Although affordable transport options abound, walking was our modus operandi for the most part. We clocked up close to 20 kilometres most days and it served to keep us warm as well as ensuring we got the regular workout we want to arrive in the best shape to face the Machu Pitchu challenge in a little over a week. We totally lucked out with the weather and had sunny, if windy days and were even able to leave without the winter jackets on a couple of occasions.

We did take two short rides on the old style streetcars, which took our fancy from day one.

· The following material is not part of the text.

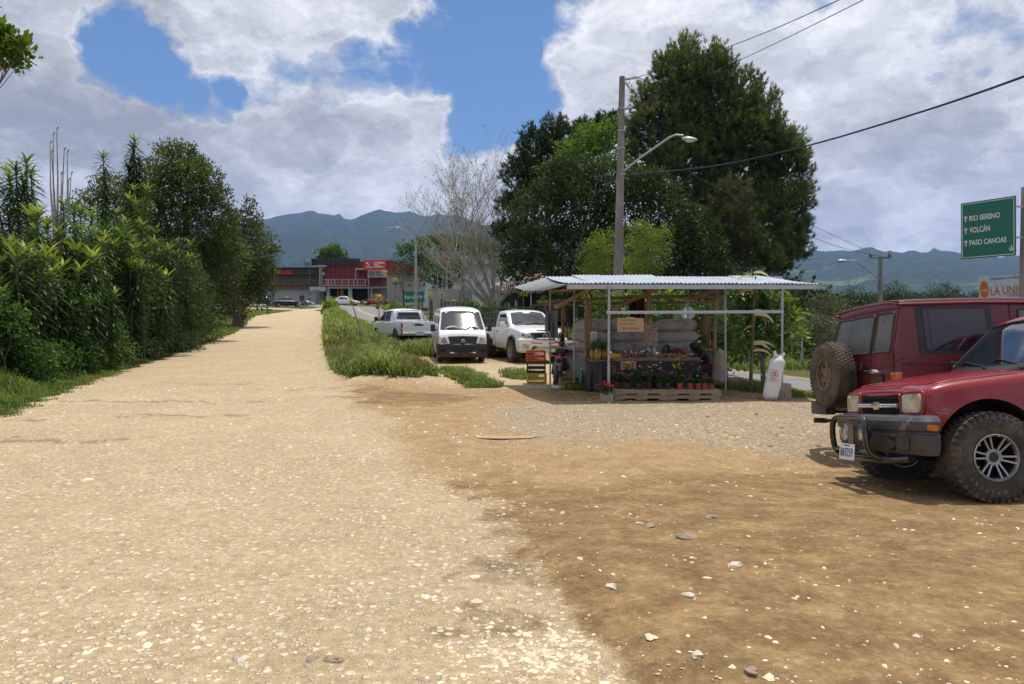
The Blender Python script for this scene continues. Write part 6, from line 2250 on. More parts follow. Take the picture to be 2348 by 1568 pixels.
for i in range(3):
 o = MB().ball((0, 0, 0), (.042, .032, .028), 9, 7, jit=.09).build('potato', POT, None, smooth=180)
 tag(o, 'brown potato in the long heap before the bent man', 'potato', 'potatoes heaped on the counter')
 pp.append(o)
xa, xb = P4(1135, 610, 16.3).x, P4(1365, 610, 16.3).x
cnt = 0
for layer, n_in, zz in ((0, 44, .03), (1, 26, .075), (2, 9, .11)):
 for i in range(n_in):
  o = pp[cnt] if cnt < 3 else pp[rd.randrange(3)].copy()
  if cnt >= 3:
   COL.objects.link(o)
  mg = .05 * layer
  o.location = (rd.uniform(xa + mg * 2, xb - mg * 2), 16.42 + rd.uniform(-.16 + mg, .16 - mg), cz + zz + rd.uniform(-.006, .006))
  o.rotation_euler = (rd.uniform(0, 6), rd.uniform(0, 6), rd.uniform(0, 6))
  cnt += 1
for i in range(9):
 q = P4(1100, 626, 16.25)
 o = MB().tube([(-.08, 0, 0), (.0, .003, 0), (.08, 0, 0)], [.018, .014, .004], 8).build('carrot', mat('carrot_skin', (.60, .15, .02), .5, var=.15), None, smooth=60)
 o.location = (q.x + rd.uniform(-.10, .12), 16.32 + rd.uniform(-.06, .06), cz + .015 + .02 * (i % 3))
 o.rotation_euler = (0, 0, rd.uniform(-.5, .5))
 tag(o, 'orange carrot in the small pile beside the watermelon', 'carrot', 'carrots piled on the counter')
# onion strings / garlic hanging on the centre bamboo
q = P4(1092, 450, 16.8)
root = empty('garlic_braid', (q.x, 16.80, 1.52), 0, 'bundle of pale garlic strings hanging on the middle bamboo post', 'garlic')
for i in range(7):
 m = MB()
 x = (i - 3) * .045
 for k in range(15):
  m.ball((x + rd.uniform(-.005, .005), -.02 + rd.uniform(-.02, .02), -.05 - k * .034), (.030, .028, .022), 8, 5)
 m.build('garlic_string', mat('garlic_skin', (.50, .43, .36), .6, var=.25, scale=22, col2=(.36, .22, .18)), root, smooth=180)
MB().tube([(0, 0, .06), (0, 0, 0), (.0, 0, -.06)], [.01, .03, .12], 8).build('tie', mat('string_net', (.4, .38, .34), .7), root)
for i, (xz, yz) in enumerate(((1078, 590), (1112, 585))):
 q = P4(xz, yz, 16.9)
 m = MB().tube([(q.x, 16.9, 1.0), (q.x + .01, 16.88, .86), (q.x, 16.9, .74)], [.015, .055, .045], 10)
 solo('plastic_bag', m, mat('clear_plastic', (.5, .48, .48), .25), (q.x, 16.9, .74), 'pale plastic bag hanging %s the middle bamboo post' % ('on the near side of' if i == 0 else 'just right of').replace('just right of', 'behind'), 'bag', smooth=180)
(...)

In order to meet up with our old BCF mates and get home safely after our introduction to cider we were more than glad to avail of a ride across town for a mere $3.25. 

AGO (Art Gallery of Ontario) provided a basic introduction to the work of the Group of 7 Canadian artists, who reshaped the way Canadians, saw themselves and allowed patriotism to flourish.

The diversity of bird life we saw daily even from the downtown area, speaks volumes for the health of the environment. It was no surprise that Canadians are both outdoorsy and environmentally concerned and it shows. Within High Park we saw huge numbers of birds and on our day trip out to Niagara and again returning to NYC on Greyhound, we saw hawks, falcons, turkey vultures and of course Canadian geese in vast numbers, in the skies above us. The V-shaped flying formations and happy honking of the geese is almost comical.

St Lawrence Market was sensational. We have always loved a good market and were thrilled to be able to actually make purchases for our return bus journey to NYC. No Burger King, Starbucks or Dunkin Donuts outlets for us!! Gourmet picnic style food for our 13-hour trip and we were the envy of the other pizza slice and burger buying passengers. Kensington Market and Chinatown were also great areas to stroll and people watch.

Although it is the expansive great outdoors and stunning scenery for which Canada is famous, our brief time in Toronto has certainly whetted our appetite for more and we hope to return.